I authored the following commentary in the Anchorage Daily News on February 15th. To read the published story, click here.
The Anchorage Assembly is, once again, considering whether to put a sales tax proposal on the ballot in a special fall election. Anchorage voters have repeatedly rejected sales tax proposals, and they should reject this one, too. Instead of putting this sales tax proposal on the ballot, the Assembly should make their improvement proposals as regular bond propositions.
A general sales tax is bad for Anchorage. We have an efficient, simple property tax that is limited by our well-established tax cap. Adding an inefficient, complicated sales tax to the existing property tax will force our city to hire more tax collectors to collect the new sales tax and leave less money to pay for police and snowplowing. It just grows our local government without providing essential services.
Local governments are more successful collecting property taxes than any other form of tax, including sales tax. When an owner fails to pay their property taxes, the city places a lien on the property to help get the tax paid. In contrast, if a business shuts down and fails to pay their sales taxes, the city has no mechanism to collect the past-due sales taxes from the failed business. As a result, the average property tax delinquency rate is about 6% and the average sales tax delinquency rate is considerably higher.
In Anchorage, adding the proposed sales tax will mean hiring 15-20 new sales tax collectors with no change in the number of people working in the property tax division, which will continue to assess property values and collect taxes. The only way the sales tax proposal could avoid cutting essential local services like police protection and snowplowing is to raise the tax cap for the sole purpose of hiring new tax collectors. But I don’t believe Anchorage voters want to raise our tax cap just to hire more tax collectors.
The sales tax proponents argue that property owners need tax relief. But the sales tax proposal doesn’t provide tax relief — it just shifts the burden onto our everyday purchases. Anchorage residents have one of the lowest total tax burdens of the one hundred largest cities in our country, and most people I hear from prefer paying only one form of tax for local services. Anchorage residents don’t want to see prices rise when prices are already too high. Property owners won’t pay less taxes with a sales tax, we’ll just pay the new sales tax every time we buy anything from food to clothes to guns.

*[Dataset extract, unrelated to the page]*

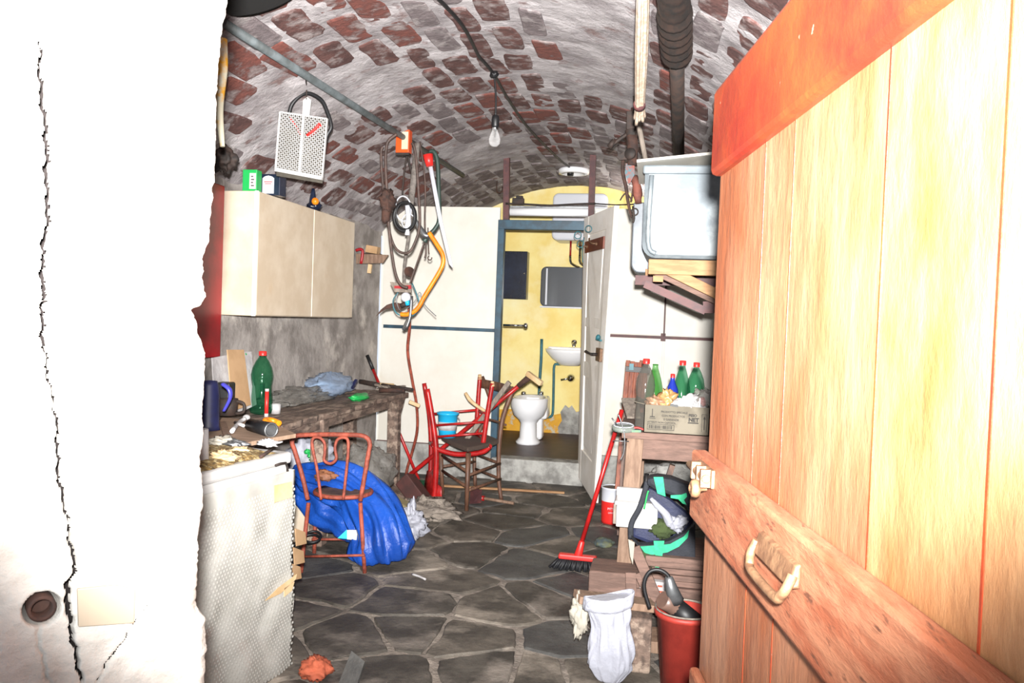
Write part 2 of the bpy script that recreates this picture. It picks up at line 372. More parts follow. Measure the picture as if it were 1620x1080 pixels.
for i, (y, a) in enumerate(bk):
    me = random.choice(var)
    if y > 5.6 + random.random() * 2: me = var[random.choice((3, 5))]
    up = V((math.sin(a), 0, math.cos(a)))
    rt = V((math.cos(a), 0, -math.sin(a)))
    rz = random.uniform(-.07, .07); p = vp_(a, y, .0 + random.uniform(-.003, .003))
    mt = Matrix(((rt.x, 0, up.x), (0, 1, 0), (rt.z, 0, up.z))) @ Matrix.Rotation(rz, 3, 'Z')
    sx, sy = random.uniform(.93, 1.15), random.uniform(.9, 1.09); far_ = min(1, max(0, (y - 4.5) / 2)); sx *= 1 + .05 * far_; sy *= 1 + .03 * far_
    if i < 296:
        o = bpy.data.objects.new('brick', me); COL.objects.link(o); o.parent = ceil
        o.matrix_local = Matrix.Translation(p) @ mt.to_4x4() @ Matrix.Diagonal((sx, sy, 1, 1))
    else:
        rest.add([p + mt @ V((q.co.x * sx, q.co.y * sy, q.co.z)) for q in me.vertices], [tuple(f.vertices) for f in me.polygons])
if rest.v: rest.build('brick_remainder', 'brick3', ceil, kind='stuff')
# --- left wall, right wall, washroom walls
m = MB(); m.grid(lambda u, v: V((XL + .015 * fbm(V((0, u * 14, v * 5)), .5) + .003 * fbm(V((3, u * 14, v * 5)), 3), YF - .1 + u * (YP - YF + .1), -.02 + v * 2.2)), 260, 90)
m.build('wall_left', 'greywall', kind='structure')
m = MB(); m.grid(lambda u, v: V((XR + .01 * fbm(V((5, u * 14, v * 5)), 1.5), YF - .1 + u * (YP - YF + .1), -.02 + v * 2.1)), 100, 50)
m.build('wall_right', 'greywall', kind='structure')
m = MB(); m.grid(lambda u, v: V((XL + u * (XR - XL), YB, .15 + v * 2.9)), 2, 2); m.build('wall_back', 'yellow', kind='structure')
def ochre_top(u): return .19 + .22 + .05 * noise.noise(V((u * 9, 1, 2)))
m = MB(); m.grid(lambda u, v: V((XL + u * (XR - XL), YB - .004, .18 + v * (ochre_top(u) - .18))), 60, 1); m.build('trim_1', 'ochre', kind='structure')
m = MB(); pr = [(-1.06, .19), (-1.07, .26), (-1.03, .33), (-1.05, .42), (-1.0, .50), (-.96, .47), (-.93, .50), (-.88, .43), (-.82, .45), (-.79, .38), (-.73, .37), (-.71, .29), (-.65, .27), (-.60, .19)]
m.prism([(x, YB - .006, z) for x, z in pr], (0, -.004, 0)); m.build('trim_2', 'curb', kind='structure')
m = MB(); m.b2((XL, YP + .07, .0), (XL + .02, YB, 2.1)); m.build('wall_bathroom_left', 'yellow', kind='structure')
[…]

It’s noteworthy that while property values have risen in recent years, our property taxes have kept pace with inflation. Unlike cities where the tax rate is directly tied to property value, Anchorage’s property tax rates are directly tied to the municipal budget. Anchorage divides the budget by the total value of assessed property in the municipality to determine the mil rate. Thus, if everyone’s property value increases by 50% while inflation only rises 3%, the mil rate will drop and our property tax payments will only rise 3% to keep pace with inflation. The Anchorage property tax formula helps keep our taxes down, even with rising property values.
Better than a complicated, confusing sales tax proposal, the Assembly should give Anchorage citizens a commonsense, transparent plan for improving our community. The municipal bond proposals that we consider at every election have long addressed the diverse needs of our community. We use it to pay for essential services like roads, fire trucks and parks.
During the period I served on the Assembly and as acting mayor from 2007-2010, we often heard that Anchorage voters would never support parks and recreation bonds. And in earlier years, those bonds often failed. But for the past 12 years, Anchorage voters passed parks and recreation bonds. Our history shows that essential capital projects often take time with voters — and worthwhile projects will pass. Many people in Anchorage want to enrich our city with vibrant ideas for business development, the arts, outdoor recreation and more.
Enriching our community is a good idea and worth presenting to voters as bond packages. Just as voters took time to support our parks, if the new ideas to enrich our city have value, they will succeed on the bond ballot.